Air Conditioning Installation Advice

Step by step: Planning and installation of heating ventilation air conditioning system for private apartments.

What is important when calculating the cooling load? Multi- or Single-Split? We shed light on the most important steps in planning and installing a comfort cooling system.

Every comfort air-conditioning solution – or Residential Air Conditioning (RAC) – starts with professional planning by an expert. The requirements of the end customer must be carefully matched to the architectural conditions.

The basic questions of how many and which rooms are to be air-conditioned mark the starting point of the cooling load calculation. Here the planner determines how the system can best be dimensioned in order to be able to cool or heat the desired living areas. Experienced air-conditioning technicians are able to roughly design a system on the basis of empirical values. Anyone who nevertheless needs support with the cooling load calculation can fall back on manufacturer-independent cooling load calculation programs. In the course of the calculation, the required cooling load is determined for each room and then a decision is made as to whether a single unit solution or a multi-split solution is more appropriate under the given circumstances.

Step 1: Cooling load calculation for dimensioning the system

The relevant factors to be considered when calculating the cooling load include the room volume, window areas, solar radiation and shading devices, the number of people who regularly stay in the rooms concerned, the extent of lighting and other electrical appliances with heat emission.

From a purely technical point of view, there is no upper limit to the dimensioning of the cooling load. In practice, however, the cost effect comes into play as the output increases. Even if it does not always have to be the case, the rule of thumb basically applies: energy consumption increases with increasing cooling capacity.

Whether single-split or multi-split, air-conditioning engineers usually apply the cooling load of a new system slightly above the power actually required in order to create scope for potential changes to the environmental factors, such as additional electrical appliances in the room. However, the level of overcapacity should be measured with sensitivity. In order to keep the costs for the customer as low as possible in the medium and long term, it usually helps if the installer asks during the dimensioning phase whether new purchases or structural changes to the property are planned in the near future.

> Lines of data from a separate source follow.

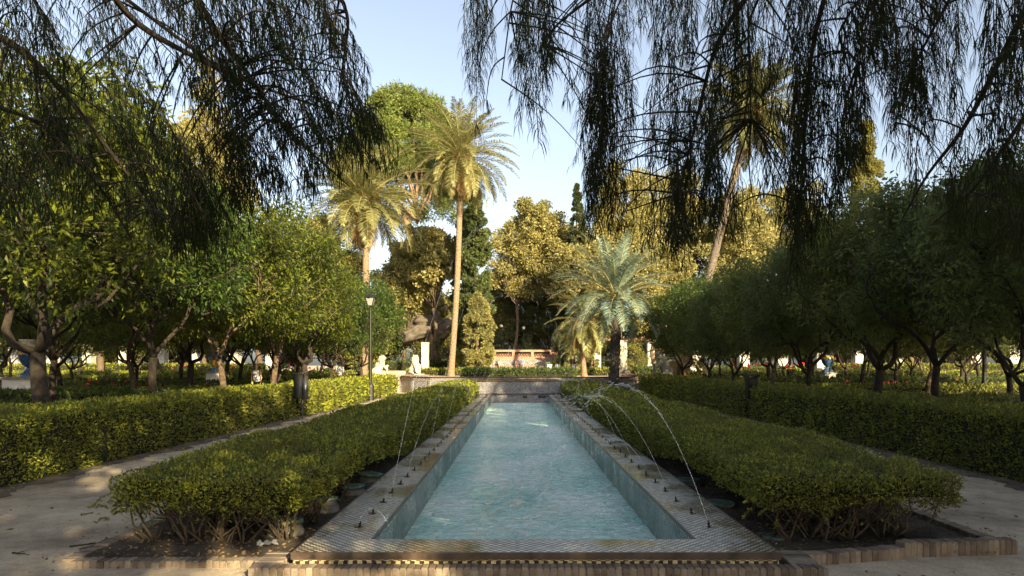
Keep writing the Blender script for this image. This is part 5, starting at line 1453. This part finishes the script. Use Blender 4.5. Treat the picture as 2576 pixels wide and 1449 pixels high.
def densR(x, y):
    if x < 2240 and y < 60: return .9
    if x < 2250: return .4
    # open wedges of sky between the sweeping branches
    if 2250 < x < 2340 and 300 < y < 470: return .12
    if 2250 < x < 2420 and 180 < y < 330 : return .3
    return .62 + .3 * math.sin(x * .03 + y * .01)
weeper('weeping cypress with arching branches hanging over the upper right corner', (6.9, 4.2, 0),
       [([(2700, -200, 5.5), (2560, 60, 6), (2430, 320, 6.4), (2330, 440, 6.7), (2265, 560, 6.9)], .035),
        ([(2750, 100, 5.6), (2600, 260, 6.2), (2450, 480, 6.6), (2350, 560, 7)], .03),
        ([(2700, -300, 5.5), (2420, -60, 6), (2300, 160, 6.4), (2245, 330, 6.8)], .022),
        ([(2700, -300, 5.5), (2300, -120, 6.2), (2170, 40, 6.6), (2160, 200, 6.8)], .016)],
       dict(x0=2125, x1=2640, f=regR, dens=densR, pow=.9), 400, 3, (4.8, 8.2), 0.0, (.35, .85))

# ------------------------------------------------------------------ tall trees behind the viewer: their shade falls over the foreground
SH = []
for i in range(2):
    SH.append(bigtree('', 0, 0, 0, 15.5, 6.2, 'darkgreen', 700 + i, trunk_h=.16, ncl=100, per=105, L=.42, name='shade_tree', trunk_r=.45, bark='barkdark'))
first = [True, True]
for i, (x, y, s, lb) in enumerate([(8.5, -6.5, .80, 'just behind and right of the viewpoint'), (14, -2.5, .92, 'right of the viewpoint'), (18.5, 1.0, 1.16, 'at the near right just outside the view'), (20, -6.5, .95, 'farther right behind the viewpoint'), (14, -12, .95, 'in the second rank behind and right'),
                               (24, -13, .92, 'in the second rank far right'), (3, -12, .85, 'straight behind the viewpoint'), (-5, -11, .8, 'behind and left of the viewpoint'), (-12, -8, .75, 'farther left behind the viewpoint'),
                               ]):
    v = i % 2
    e = SH[v] if first[v] else copy_tree(SH[v]); first[v] = False
    e.location = (x, y, 0); e.rotation_euler = (0, 0, i * 1.3); e.scale = (s, s, s)
    tag(e, 'tall dense shade tree standing ' + lb, 'tree', 'tall shade trees behind the viewer')
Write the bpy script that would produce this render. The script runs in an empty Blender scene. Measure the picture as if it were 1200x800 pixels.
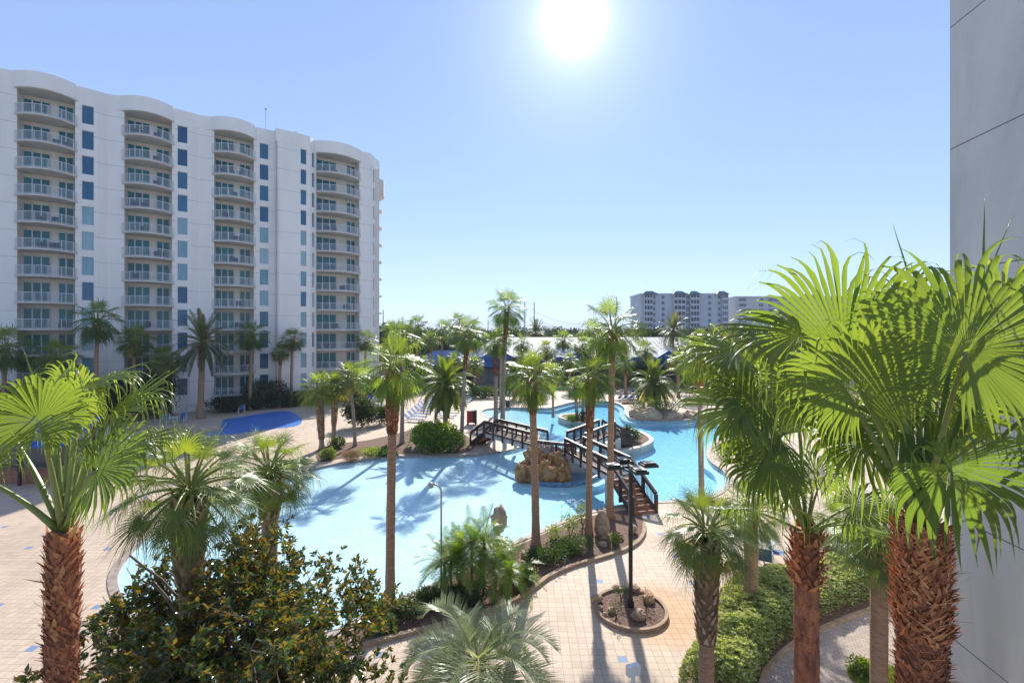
import bpy, math, random
import numpy as np
from mathutils import Vector, Matrix, noise as mnoise
R = math.radians
rnd = random.Random(7)
scn = bpy.context.scene
COL = scn.collection
H, F, CX, HY = 10.5, 560.0, 600.0, 389.0        # eye height, focal length (px of the 1200 px photograph), centre, horizon row

def gp(px, py, z=0.0):                           # ground point seen at a pixel
    Y = F * (H - z) / (py - HY)
    return ((px - CX) / F * Y, Y)
def dp(px, py, Y):                               # point at a known distance
    return ((px - CX) / F * Y, Y, H - (py - HY) / F * Y)

# ---------------------------------------------------------------- mesh collector
class MB:
    def __init__(s): s.v = []; s.n = 0; s.q = []; s.t = []; s.ng = []; s.tone = []; s.qm = []; s.tm = []
    def av(s, P, tone=0.5):
        P = np.asarray(P, dtype=np.float64).reshape(-1, 3)
        s.v.append(P); o = s.n; s.n += len(P)
        s.tone.append(np.full(len(P), tone) if np.isscalar(tone) else np.asarray(tone, float))
        return o
    def quads(s, P, Q, tone=0.5, m=0):
        o = s.av(P, tone); Q = np.asarray(Q, dtype=np.int64).reshape(-1, 4) + o
        s.q.append(Q); s.qm.append(np.full(len(Q), m))
    def tris(s, P, T, tone=0.5, m=0):
        o = s.av(P, tone); T = np.asarray(T, dtype=np.int64).reshape(-1, 3) + o
        s.t.append(T); s.tm.append(np.full(len(T), m))
    def ngon(s, P, m=0, tone=0.5):
        o = s.av(P, tone); s.ng.append(([o + i for i in range(len(P))], m))
    def box(s, x0, x1, y0, y1, z0, z1, m=0, tone=0.5, M=None):
        P = np.array([[x, y, z] for z in (z0, z1) for y in (y0, y1) for x in (x0, x1)], float)
        if M is not None: P = P @ M[:3, :3].T + M[:3, 3]
        s.quads(P, [[0,2,3,1],[4,5,7,6],[0,1,5,4],[2,6,7,3],[0,4,6,2],[1,3,7,5]], tone, m)
    def bar(s, a, b, w, h=None, m=0, tone=0.5, up=(0,0,1)):   # rectangular bar between two points
        h = h or w; a = np.array(a, float); b = np.array(b, float); d = b - a; L = np.linalg.norm(d)
        if L < 1e-6: return
        d /= L; u = np.array(up, float)
        if abs(d @ u) > .98: u = np.array((1., 0, 0))
        sd = np.cross(d, u); sd /= np.linalg.norm(sd); u = np.cross(sd, d)
        P = [p + sx * sd * w / 2 + sz * u * h / 2 for p in (a, b) for sz in (-1, 1) for sx in (-1, 1)]
        s.quads(P, [[0,1,3,2],[4,6,7,5],[0,4,5,1],[2,3,7,6],[0,2,6,4],[1,5,7,3]], tone, m)
    def tube(s, pts, rad, n=8, m=0, tone=0.5, cap=True):
        pts = np.asarray(pts, float); k = len(pts)
        rad = np.full(k, rad) if np.isscalar(rad) else np.asarray(rad, float)
        T = np.gradient(pts, axis=0); T /= np.linalg.norm(T, axis=1)[:, None] + 1e-9
        ref = np.array((0, 0, 1.)) if abs(T[0, 2]) < .9 else np.array((1., 0, 0))
        A = np.cross(T, ref); A /= np.linalg.norm(A, axis=1)[:, None] + 1e-9; B = np.cross(T, A)
        th = np.arange(n) / n * 2 * math.pi
        P = pts[:, None, :] + rad[:, None, None] * (np.cos(th)[None, :, None] * A[:, None, :] + np.sin(th)[None, :, None] * B[:, None, :])
        i = np.arange(k - 1)[:, None] * n; j = np.arange(n)[None, :]; j2 = (j + 1) % n
        Q = np.stack([i + j, i + n + j, i + n + j2, i + j2], -1).reshape(-1, 4)
        o = s.av(P.reshape(-1, 3), tone)
        s.q.append(Q + o); s.qm.append(np.full(len(Q), m))
        if cap:
            s.ng.append(([o + x for x in range(n)], m)); s.ng.append(([o + (k - 1) * n + x for x in range(n)][::-1], m))
    def prism(s, poly, z0, z1, m=0, tone=0.5, top=True, bottom=True):
        if sum(poly[i][0] * poly[(i + 1) % len(poly)][1] - poly[(i + 1) % len(poly)][0] * poly[i][1] for i in range(len(poly))) < 0: poly = list(poly)[::-1]
        n = len(poly); P = [(p[0], p[1], z0) for p in poly] + [(p[0], p[1], z1) for p in poly]
        o = s.av(P, tone)
        Q = np.array([[i, (i + 1) % n, n + (i + 1) % n, n + i] for i in range(n)]) + o
        s.q.append(Q); s.qm.append(np.full(n, m))
        if top: s.ng.append(([o + n + i for i in range(n)], m))
        if bottom: s.ng.append(([o + i for i in range(n)][::-1], m))
    def mesh(s, name, mats, smooth=False):
        V = np.concatenate(s.v); tn = np.concatenate(s.tone)
        Qs = np.concatenate(s.q) if s.q else np.zeros((0, 4), int); Ts = np.concatenate(s.t) if s.t else np.zeros((0, 3), int)
        qm = np.concatenate(s.qm) if s.qm else np.zeros(0, int); tm = np.concatenate(s.tm) if s.tm else np.zeros(0, int)
        ngl = [x for f, _ in s.ng for x in f]; ngc = [len(f) for f, _ in s.ng]; ngm = [m for _, m in s.ng]
        loops = np.concatenate([Qs.ravel(), Ts.ravel(), np.array(ngl, int)]).astype(np.int32)
        cnt = np.concatenate([np.full(len(Qs), 4), np.full(len(Ts), 3), np.array(ngc, int)]).astype(np.int32)
        mi = np.concatenate([qm, tm, np.array(ngm, int)]).astype(np.int32)
        me = bpy.data.meshes.new(name)
        me.vertices.add(len(V)); me.vertices.foreach_set('co', V.astype(np.float32).ravel())
        me.loops.add(len(loops)); me.loops.foreach_set('vertex_index', loops)
        me.polygons.add(len(cnt)); me.polygons.foreach_set('loop_start', (np.cumsum(cnt) - cnt).astype(np.int32))
        me.polygons.foreach_set('loop_total', cnt); me.polygons.foreach_set('material_index', mi)
        me.polygons.foreach_set('use_smooth', np.full(len(cnt), bool(smooth)))
        a = me.attributes.new('tone', 'FLOAT', 'POINT'); a.data.foreach_set('value', tn.astype(np.float32))
        for mt in (mats if isinstance(mats, (list, tuple)) else [mats]): me.materials.append(mt)
        me.update(calc_edges=True); me.validate()
        return me
    def build(s, name, mats, parent=None, smooth=False):
        return link(name, s.mesh(name, mats, smooth), parent)

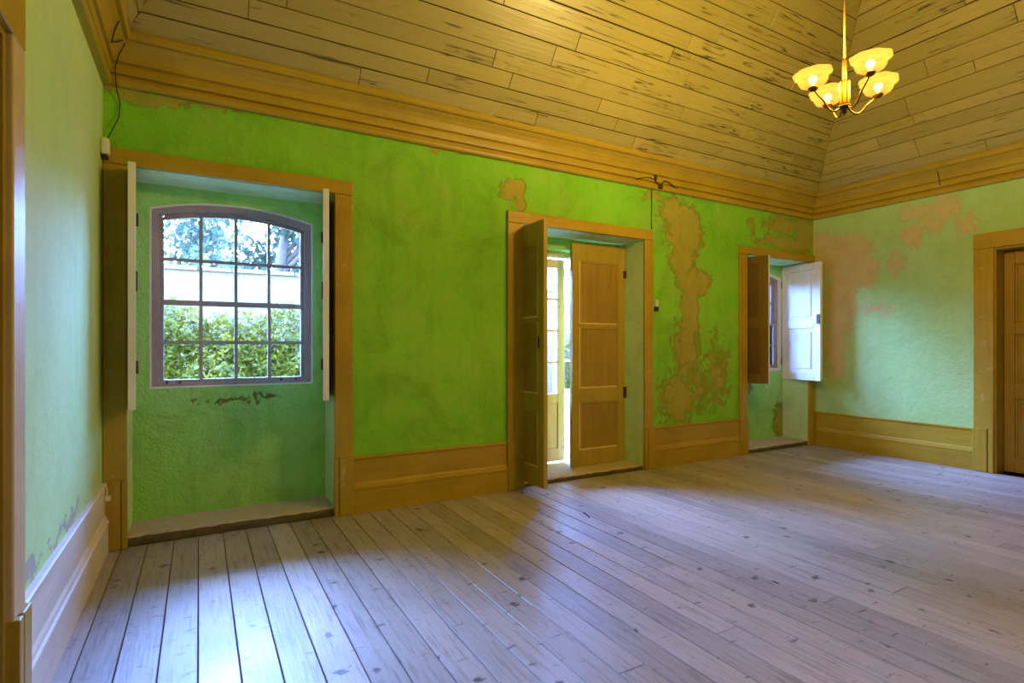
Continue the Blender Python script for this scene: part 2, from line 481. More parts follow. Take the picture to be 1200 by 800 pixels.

Step 2: Selection of the system

Once the cooling load calculation has been completed, the selection of the system is pending. Experience has shown that many private users opt for a single-split solution with a manageable capacity, which allows a single room or living area to be air-conditioned. In any case, the concrete architectural conditions are decisive here as well. In particular, the distribution of the performance already represents a considerable challenge during the planning and conception from a certain room size. If, for example, there is a large room in a multi-room apartment with a living and kitchen area from which the other rooms depend, the decision in favour of a single-split or multi-split system depends on the range of the air-conditioning output. In particular, the air volume flow rate of the indoor units is decisive.

Individual air conditioning outdoor units are available for use in the home, which can easily achieve a cooling capacity of seven kW and theoretically cover up to 80 m2 – however, given the size of such a room, this capacity can hardly be distributed efficiently. The solution: a multi-split system with two or three smaller, cleverly distributed indoor units that only require a single outdoor unit.

Step 3: Estimate the evolution of demand

One of the basic considerations when choosing between a single-split and a multi-split solution is the option of retrofitting and expanding existing systems. In general, retrofitting is not possible with a single-split system. For the user, this means that he must either dismantle the existing system and replace it with a multi-split solution or install a second single-split system.

For the latter, this means the installation of a second outdoor unit. In the case of a new building, it is therefore advisable to consider all eventualities for the future. For example, it is easy to plan a multi-split system for five indoor units, but in the first step only three indoor units are installed – with the option of an extension in the future. It should be noted, however, that connections for the suction and liquid lines of the air-conditioning system as well as electrical supply lines must be provided from the outset.

Single-split and multi-split systems differ only slightly in terms of the basic function – the refrigeration system is the same. However, the multi-split system is designed to combine several indoor units with a larger cooling load. The outdoor unit determines the performance coefficient. On this basis, the installer calculates how many indoor units can be connected.